Refer to FIG. 3, the DMD measurement system may further include a computer 390 installed for controlling the pigtail 340 in linear movement at specific step to make measurements at spots of starting at the axis of the fiber core and moving outward to the core/cladding interface as shown in FIG. 1. Also the computer 390 may also connect the digital oscilloscope 380 for recording data from the digital oscilloscope 380 to evaluate DMD. Furthermore, the DMD measurement system may be covered in hermetical box (such as dash line in FIG. 3) which improves system stability.

According to another exemplary embodiment, FIG. 4 illustrates a schematic diagram of a method for measuring DMD. The method for measuring differential mode delay may use a pulse generator to generate an input electrical pulse, and a digital oscilloscope to receive an output electrical pulse from an photo detector, the method includes: transmitting the generated pulse to a laser diode to produce a laser beam (step 410), focusing the laser beam through a first lens and a second lens into a pigtail (step 420), transmitting the laser beam within the pigtail connecting the input end face of an optical fiber by a spliced fiber connector such that the optical pulse from the output end face of the optical fiber is received by the photo diode (step 430), transmitting the output electrical pulse from the photo detector to the digital oscilloscope (step 440), moving the pigtail in linear motion at specific step to launch optical pulses into different modes of the optical fiber (step 450), and evaluating DMD through the output electrical pulse received by the digital oscilloscope (step 460).

As mentioned above, the laser diode used for producing laser beam is such as fiber coupled laser diode or free space type, and the pigtail for receiving focused laser beam may have core size larger than the core size of the optical fiber, and use such as patch cord. Usually the optical fiber is such as a multimode optical fiber, and the optical detector used to receive the optical pulse may use one with fast response time for better DMD measurements. Additionally, the method may further use a computer for controlling the pigtail in linear motion at specific step to make measurements at different spots of the fiber and recording data from the digital oscilloscope to evaluate DMD.

In summary, the exemplary embodiment of technology for measuring differential mode delay (DMD) uses two lenses focusing single launch laser beam into a pigtail to connect a MMF under test through a spliced connector in order to make DMD measurement. In this technology, time-consuming fiber centering procedure may be excluded from routine measurement, high-cost computer-controlled translation stages may be eliminated for each routine measurement, and the DMD measurement system may be covered in hermetical box which improves system stability.
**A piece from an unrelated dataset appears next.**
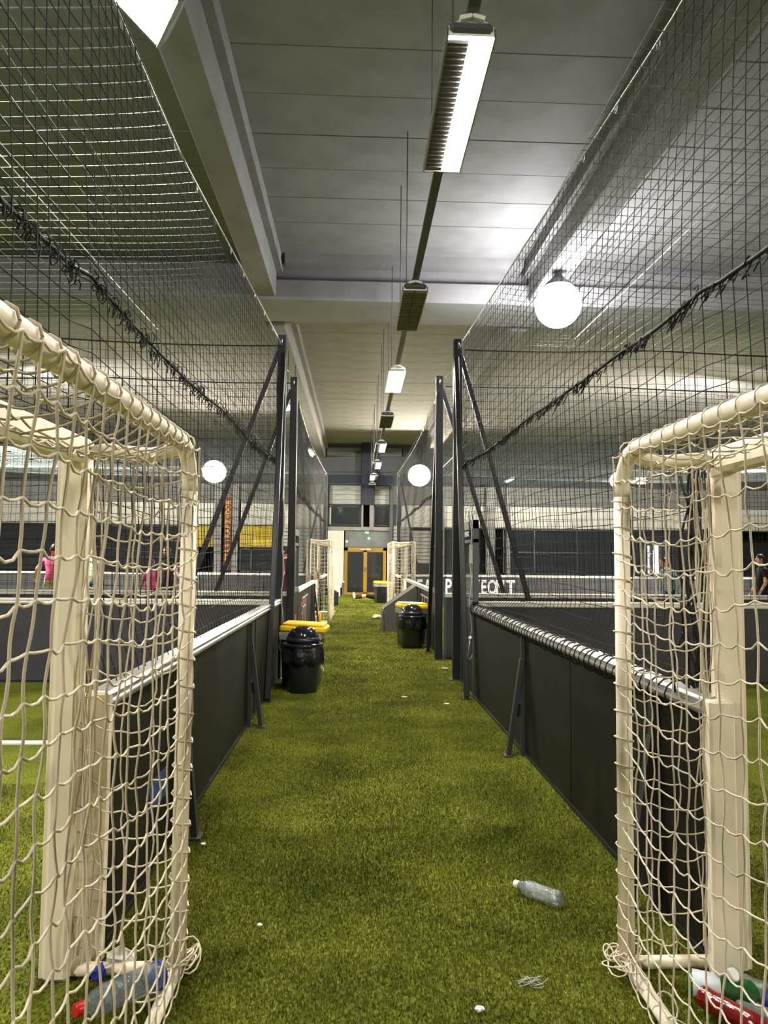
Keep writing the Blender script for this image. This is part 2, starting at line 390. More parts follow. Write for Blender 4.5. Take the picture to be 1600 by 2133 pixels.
def window(n, x0, x1, z0, z1, muls=(), rails=(), fm='black_steel', back=None, label=''):
    w = link('window_%d' % n, None); tag(w, label, kind='structure')
    f = MB(); t = .05
    f.span((x0, Y_WALL - .12, z0), (x0 + t, Y_WALL, z1)).span((x1 - t, Y_WALL - .12, z0), (x1, Y_WALL, z1))
    f.span((x0, Y_WALL - .12, z0), (x1, Y_WALL, z0 + t)).span((x0, Y_WALL - .12, z1 - t), (x1, Y_WALL, z1))
    for q in muls: f.span((q - .03, Y_WALL - .12, z0), (q + .03, Y_WALL, z1))
    for q in rails: f.span((x0, Y_WALL - .10, q - .03), (x1, Y_WALL - .01, q + .03))
    f.obj('window_frame', fm, w)
    xs = [x0] + list(muls) + [x1]
    for a, b in zip(xs[:-1], xs[1:]):
        MB().span((a, Y_WALL - .055, z0), (b, Y_WALL - .045, z1)).obj('pane', 'glass_dark', w)
    return w
window(1, -1.2, .20, 2.90, 3.74, label='lower dark pane above the end doors, left of the central column')
window(2, .72, 1.42, 2.90, 3.74, label='lower dark pane above the end doors, right of the central column')
for n, xa, xb, nm in ((3, -1.2, .20, 'left'), (4, .72, 1.42, 'right')):
    w = tag(link('window_%d' % n, None), 'high opening filled with pale horizontal planks, %s of the central column' % nm, kind='structure')
    MB().span((xa, Y_WALL - .12, 3.76), (xa + .04, Y_WALL, 4.62)).span((xb - .04, Y_WALL - .12, 3.76), (xb, Y_WALL, 4.62)).span((xa, Y_WALL - .12, 3.76), (xb, Y_WALL, 3.82)).obj('window_frame', 'black_steel', w)
    for k in range(4):
        o = link('plank', MB().span((xa, -.05, 0), (xb, 0, .19), bev=.012).mesh('plank', 'plank'), w, (0, Y_WALL - .02 - RNG.uniform(0, .02), 3.83 + k * .198))
for n, xa, xb, nm in ((5, -1.3, .18, 'left'), (6, .75, 1.9, 'right')):
    w = tag(link('window_%d' % n, None), 'top row dark infill panel with a paler plank strip, %s of the column' % nm, kind='structure')
    MB().span((xa, Y_WALL - .05, 5.24), (xb, Y_WALL - .01, 5.85)).obj('infill', 'wall', w)
    for k in range(2):
        MB().span((xa, Y_WALL - .09, 5.88 + k * .19), (xb, Y_WALL - .02, 6.06 + k * .19), bev=.01).obj('plank', 'plank_dark', w)
window(7, 6.25, 16.0, .92, 2.84, muls=(7.6, 9.45, 12.2), rails=(1.85,), label='long dark glazed strip along the end wall right of the doors')
window(8, 3.72, 5.25, .92, 2.84, muls=(4.2,), label='dark window between the plank wall and the pale column')
window(9, -16.5, -6.6, .92, 2.84, muls=(-14, -11.5, -9), rails=(2.2, 1.5), label='long dark glazed strip along the end wall left of the yellow panels')
window(10, -4.9, -3.4, .92, 1.9, muls=(-4.4,), fm='grey_steel', label='low dark window under the right hand yellow panel')
for xa, xb, nm in ((-6.9, -5.98, 'left'), (-4.9, -3.5, 'right')):
    o = MB().span((xa, Y_WALL - .16, 1.95), (xb, Y_WALL - .12, 2.84)).obj('banner', ['yellow_banner'])
    tag(o, 'yellow wall panel %s of the column with orange lettering' % nm, 'banner')
    if nm == 'right':
        MB().span((xa + .5, Y_WALL - .18, 1.98), (xb - .05, Y_WALL - .162, 2.28), bev=.008).obj('panel_shape', mat('yellow_shape', (.65, .46, .02), .5), o)
vb = MB().span((-5.55, Y_WALL - .22, .95), (-5.22, Y_WALL - .19, 4.05)).obj('banner', 'rust'); tag(vb, 'narrow rust red vertical banner with orange lettering on the left column', 'banner')
ft = bpy.data.curves.new('glyph', 'FONT')
def text_obj(name, body, size, m, parent, loc, rot, sx=1.0, bold=.0, align='CENTER'):
    cu = bpy.data.curves.new(name, 'FONT'); cu.body = body; cu.size = size; cu.extrude = .004; cu.offset = bold; cu.align_x = align; cu.align_y = 'CENTER'
    o = bpy.data.objects.new('tmp', cu); C.objects.link(o)
    dg = bpy.context.evaluated_depsgraph_get(); me = bpy.data.meshes.new_from_object(o.evaluated_get(dg)); bpy.data.objects.remove(o)
    me.name = name; me.materials.clear(); me.materials.append(M_[m])
    o = link(name, me, parent, loc, rot); o.scale = (sx, 1, 1)
    return o
zz = 3.82
for i, ch in enumerate('RODEZ PARIS LYON'.replace(' ', '')[:14]):      # letters run up the banner, too blurred to read in the photograph
    text_obj('lettering', ch, .26, 'text_orange', vb, (-5.385, Y_WALL - .226, zz), (PI / 2, -PI / 2, 0), 1.0, .012); zz -= .20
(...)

Although the disclosure has been described with reference to the exemplary embodiments. It will be understood that the invention is not limited to the details described thereof. Various substitutions and modifications have been suggested in the foregoing description, and others will occur to those of ordinary skill in the art. Therefore, all such substitutions and modifications are intended to be embraced within the scope of the invention as defined in the appended claims.

Claims

1. A system for measuring differential mode delay (DMD) coupling with a pulse generator to generate an input electrical pulse, a photo detector to receive optical pulse from an optical fiber, and a digital oscilloscope to receive an output electrical pulse transmitted from said photo detector, the system comprises: a laser diode, configured to receive the generated pulse to generate a laser beam;a first lens and a second lens, configured to focus said laser beam;a pigtail, configured to receive said focused laser beam; anda spliced optical connector, configured to connect said pigtail and the input end face of said optical fiber such that said optical pulse from the output end face of said optical fiber is received by said photo detector.

2. The system as claimed in claim 1, wherein said optical fiber is a multimode fiber (MMF).

3. The system as claimed in claim 1, wherein said laser diode is a fiber coupled laser diode or free space type.

4. The system as claimed in claim 1, wherein said pigtail is a patch cord.

5. The system as claimed in claim 1, wherein either one of said first lens and said second lens moves to adjust the distance between said first lens and said second lens.

6. The system as claimed in claim 1, wherein said pigtail is movable to be preliminary centered on said input end face of said optical fiber.

7. The system as claimed in claim 1, wherein the core size of said pigtail is larger than the core size of said optical fiber.

8. The system as claimed in claim 1, said system further comprises a computer, said computer controls said pigtail in linear motion at specific steps to make measurements at different spots of said optical fiber.

9. The system as claimed in claim 1, said system further comprises a computer, said computer records data from said digital oscilloscope to evaluate DMD.

10. The system as claimed in claim 1, wherein said system is covered in a hermetical box.

11. A method for measuring differential mode delay (DMD) using a pulse generator to generate an input electrical pulse, and a digital oscilloscope to receive an output electrical pulse from a photo detector, the method comprises: transmitting said generated pulse to a laser diode to generate a laser beam;focusing said laser beam through a first lens and a second lens into a pigtail;transmitting said laser beam within said pigtail connecting the input end face of an optical fiber by a spliced fiber connector such that said optical pulse from the output end face of said optical fiber is received by said photo detector;transmitting the output electrical pulse from the photo detector to the digital oscilloscope;moving said pigtail in linear motion at specific step to launch optical pulses into different modes of said optical fiber; andevaluating DMD through said output electrical pulse received by said digital oscilloscope.

12. The method as claimed in claim 11, wherein said optical fiber is a multimode fiber (MMF).

13. The method as claimed in claim 11, wherein said laser diode is a fiber coupled laser diode or free space type.

14. The method as claimed in claim 11, wherein said pigtail is a patch cord.

15. The method as claimed in claim 11, said method moves either one of said first lens and said second lens to adjust the distance between said first lens and said second lens.

16. The method as claimed in claim 11, said method moves said pigtail to be preliminary centered on said input end face of said optical fiber.

17. The method as claimed in claim 11, wherein the core size of said pigtail is larger than the core size of said optical fiber.

18. The method as claimed in claim 11, said method further uses a computer to control said pigtail in linear motion at specific step to make measurements at different spots of said optical fiber.

19. The method as claimed in claim 11, said method further uses a computer for recording data from said digital oscilloscope to evaluate DMD.